A year later, Sarah Mounsey received a letter out of the blue at her home in Chicago from the Superintendant of the Ormskirk Union Workhouse, possibly Albert Horsfall Whittaker. An unidentified lady, in considerable distress, had been admitted to the workhouse in Wigan Road, Ormskirk and the poor wretched woman was only able to utter repeatedly the name ‘Mounsey’ and the letter went on to explain that this lady, known as ‘Kate Fitzgerald’ had a fear of water. For whatever reason, a link was made to the Empress of Ireland sinking a year earlier and the Superintendant sent a letter to Sarah, (who knows how he sought out her address) asking if this might be her mother.

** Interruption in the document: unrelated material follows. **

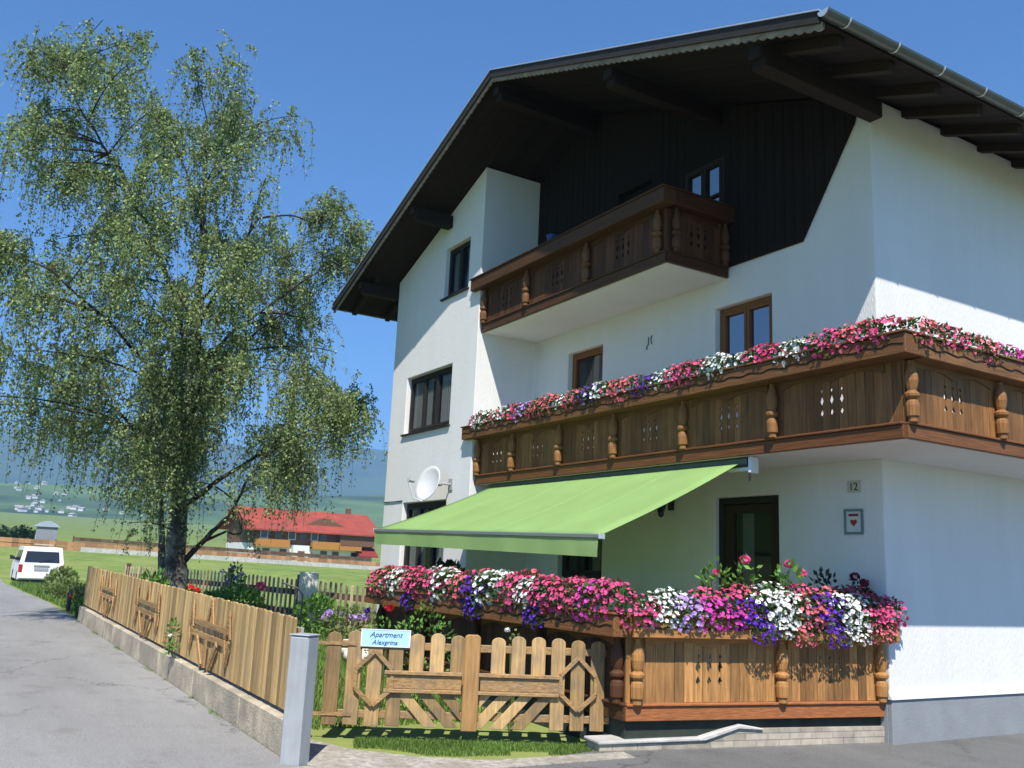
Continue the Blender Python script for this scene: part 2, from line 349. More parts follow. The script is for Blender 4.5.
def cut(obj, cutter_mb):
    """subtract the cutter from the object's mesh (holes are real)"""
    me = cutter_mb.mesh('cutter', base_of(obj.parent) if obj.parent else (0, 0, 0))
    bm = bmesh.new(); bm.from_mesh(me); bmesh.ops.recalc_face_normals(bm, faces=bm.faces); bm.to_mesh(me); bm.free()
    c = bpy.data.objects.new('cutter', me); COL.objects.link(c)
    if obj.parent: c.parent = obj.parent
    md = obj.modifiers.new('cut', 'BOOLEAN'); md.object = c; md.operation = 'DIFFERENCE'; md.solver = 'EXACT'
    bpy.context.view_layer.update()
    dg = bpy.context.evaluated_depsgraph_get()
    nm = bpy.data.meshes.new_from_object(obj.evaluated_get(dg))
    obj.modifiers.remove(md); obj.data = nm
    bpy.data.objects.remove(c)

# ------------------------------------------------------------------ ground, road, hills
def ss(a, b, x):
    t = min(1, max(0, (x - a) / (b - a))); return t * t * (3 - 2 * t)
def gh(x, y):
    d = max(0.0, -x - 7.0); h = 0.012 * min(d, 18) - 0.010 * min(max(0, d - 18), 24) + 0.0265 * max(0, d - 42) - 0.014 * max(0, d - 90)
    t = ss(-35, -90, x)
    h += t * 0.02 * (25 - min(60, max(-60, y)))
    if x < -140: h += 0.012 * (-x - 140) + 0.000012 * (x + 140) ** 2
    return h
def sheet(name, xs, ys, dz, m, hf=gh, skip=None):
    mb = MB(); nx, ny = len(xs), len(ys)
    vs = [(x, y, hf(x, y) + dz) for y in ys for x in xs]
    fs = []
    for j in range(ny - 1):
        for i in range(nx - 1):
            fs.append((j * nx + i, j * nx + i + 1, (j + 1) * nx + i + 1, (j + 1) * nx + i))
    mb.add(vs, fs)
    return structure(part(name, mb, m, smooth=True, fix=False))
xs = [-1100, -900, -700, -500, -400, -300, -240, -200, -170, -140, -120, -105, -95, -85, -75, -65, -55, -45, -35, -28, -22, -16, -11, -7, 0, 10, 30, 80]
ys = [-900, -600, -400, -250, -150, -100, -60, -40, -25, -10, 0, 10, 20, 30, 40, 60, 80, 120, 180, 260, 400, 600, 900]
sheet('ground', xs, ys, -0.004 - 0.03, M['grass'])
rx = [-300, -240, -200, -170, -140, -120, -105, -95, -85, -75, -65, -55, -45, -35, -28, -22, -16, -11, -7.0]
def road():
    mb = MB()
    pts_r = 2.62; pts_l = -3.3
    yy = [pts_l, -1.5, 0.2, 1.6, pts_r]
    vs = []; n = len(yy)
    for x in rx:
        for k, y in enumerate(yy):
            w = 0.0
            if x < -22 and k in (0, n - 1): w = 0.06 * math.sin(x * 1.7) + 0.05 * math.sin(x * 0.63)
            vs.append((x, y + w, gh(x, y) - 0.004))
    fs = [(i * n + k, (i + 1) * n + k, (i + 1) * n + k + 1, i * n + k + 1) for i in range(len(rx) - 1) for k in range(n - 1)]
    mb.add(vs, fs)
    structure(part('road', mb, M['asphalt'], smooth=True))
    mb = MB()
    mb.add([(-7.0, -6, -0.004), (9, -6, -0.004), (9, 30, -0.004), (-6.2, 30, -0.004), (-6.75, 8.7, -0.004), (-7.2, 5.62, -0.004), (-7.0, 4.5, -0.004)], [(0, 1, 2, 3, 4, 5, 6)])
    structure(part('yard', mb, M['yard']))
road()
def apron():
    mb = MB()
    poly = [(-7.38, 2.3), (-7.02, 2.35), (-6.86, 3.3), (-6.8, 4.4), (-6.78, 5.55), (-7.02, 5.6), (-7.06, 4.9), (-7.12, 4.2), (-7.45, 3.7), (-7.9, 3.3), (-8.5, 3.1), (-8.5, 2.75), (-7.38, 2.75)]
    n = len(poly)
    mb.add([(x, y, 0.001) for x, y in poly] + [(x, y, -0.06) for x, y in poly], [tuple(range(n))] + [(i, i + n, (i + 1) % n + n, (i + 1) % n) for i in range(n)])
    structure(part('pavement', mb, mat('pebbly_concrete', (0.36, 0.33, 0.275), .95, .45, 14, bump=.8, bscale=35, big=.6, bigcol=(.24, .215, .165), bigscale=3)))
apron()
def radial(name, prof, a0, a1, na, m, amp, seed):
    """terrain ring: prof = [(distance, height)], around the -x direction"""
    from mathutils import noise
    mb = MB(); vs = []; nd = len(prof)
    for j in range(na + 1):
        a = R(a0 + (a1 - a0) * j / na)
        for d, h, w in prof:
            x = -d * math.cos(a); y = d * math.sin(a)
            nz = noise.fractal(Vector((x * 0.0007 + seed, y * 0.0007, seed)), 1.0, 2.0, 6)
            vs.append((x, y, h + w * amp * nz))
    fs = [(j * nd + i, j * nd + i + 1, (j + 1) * nd + i + 1, (j + 1) * nd + i) for j in range(na) for i in range(nd - 1)]
    mb.add(vs, fs)
    return structure(part(name, mb, m, smooth=True, fix=False))
radial('hill', [(820, -2, 0), (1000, 22, .2), (1250, 40, .4), (1550, 72, .7), (1850, 110, 1), (2150, 142, 1), (2450, 160, 1.1), (2700, 130, 1), (3000, 60, .5)], -55, 60, 90, M['hillgrass'], 45, 3.3)
radial('mountain', [(2900, -5, 0), (3200, 90, .3), (3550, 200, .6), (3900, 310, .8), (4300, 420, 1), (4700, 510, 1.1), (5000, 560, 1.2), (5300, 500, 1.1), (5700, 300, .8)], -55, 60, 120, M['forest'], 120, 9.1)

# ------------------------------------------------------------------ the guest house
XL, XP, XR, XM = -17.2, -13.67, -6.47, -11.95       # left wall, projection corner, right wall, ridge
YP, YF, YB = 7.5, 8.7, 20.0                         # projecting bay, recessed front, back
VY = 6.55                                           # verge
def rz(x): return 9.5 - 0.377 * abs(x - XM)
house = thing('guest_house', 'big white alpine guest house with dark gable, wooden balconies and wide overhanging roof', 'house', (-11.85, 8.7, 0))
FX = lambda y: (lambda s, o, z: (s, y - o, z))      # frame on a wall facing -y: s = x
FXP = lambda x: (lambda s, o, z: (x + o, s, z))     # frame on a wall facing +x: s = y
def wall():
    fp = [(XL, YP), (XP, YP), (XP, YF), (XM, YF), (XR, YF), (XR, YB), (XM, YB), (XL, YB)]
    n = len(fp); mb = MB()
    vs = [(x, y, -0.3) for x, y in fp] + [(x, y, rz(x) - 0.125) for x, y in fp]
    fs = [(i, (i + 1) % n, n + (i + 1) % n, n + i) for i in range(n)]
    fs.append(tuple(range(n))[::-1])
    fs.append((n + 0, n + 1, n + 2, n + 3, n + 6, n + 7)); fs.append((n + 3, n + 4, n + 5, n + 6))
    mb.add(vs, fs)
    return part('wall', mb, M['plaster'], house)
W = wall()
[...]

Ormskirk Workhouse as it was around the time of Sarah Lund's visit

Ormskirk Workhouse as it was around the time of Sarah Lund’s visit

Sarah immediately left her home, with her husband and father to travel to Ormskirk, via New York and Liverpool, aboard the ill-fated Lusitania with the aim of meeting this mysterious lady. Fate intervened and Sarah, though suffering the terror of being flung into the sea as the ship exploded and being showered with debris was, after several hours in the water, pulled into a lifeboat.

Sarah lost her husband of just 1 year , and her father that day, she spent time in Queenstown, Ireland recovering but insisted on pressing on to Liverpool and then Ormskirk to meet the woman she was praying, now more than ever, was indeed her missing Mother, Fanny Mounsey.

Sadly, that was not to be, the lady in the workhouse was nothing like Sarah’a dear mother and Sarah was forced to return home to Chicago a widow, and without either parent.

Sarah did re-marry and lived until 1978, dying aged 92.

A tragic story amongst a tragic event.